Sports

England's World Cup Tuneup Game Could Have 50,000 Empty Seats

For months there have been reports circulating that FIFA is struggling to sell tickets for the upcoming World Cup in the United States, Canada and Mexico, but many of those reports have been dismissed. However, with England set to play a rare exhibition game in the United States, a report on low ticket sales could bode poorly for the tournament.

The Three Lions are set to take on the New Zealand All Whites at Tampa's Raymond James Stadium on June 6. But according to the Sports Business Journal, only 13,000 seats have been sold to the game. Even though Raymond James ranks in the bottom half of NFL stadiums by capacity, that still leaves a whopping 52,000 empty seats with just nine days until the game.

England will then take on Costa Rica in Orlando on June 10. That game has sold only 12,000 of the 25,000 seats available at the soccer-specific stadium.

Problem or Non-Issue?

Obviously an exhibition game is far from the genuine article. But it definitely doesn't bode well when an average of 80,000 fans went to Wembley Stadium in London to see the team take on Uruguay and Japan in a pair of friendlies this past March.

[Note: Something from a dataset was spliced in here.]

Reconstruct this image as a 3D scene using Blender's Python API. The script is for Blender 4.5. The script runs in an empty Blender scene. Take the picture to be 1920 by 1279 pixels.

That said, there is some evidence that England simply struggles to fill stadiums where neither they nor their opponent have a strong home connection.

Back in 2014 - the last time the team was outside of Europe for friendlies - England visited Sun Life Stadium in Miami for a pair of friendlies against Ecuador and Honduras. The Honduras game drew just over 45,000 fans at the 64,000-capacity venue, while the Ecuador game only drew 21,500 fans at the same venue.

So it may be less to do with genuine lack of interest in England or soccer and more to do with fans not wanting to travel all the way to Florida for an exhibition game against teams they're not rivals with.

Even so, there's a lot more that FIFA can probably be doing to avoid the stadium looking like a ghost town.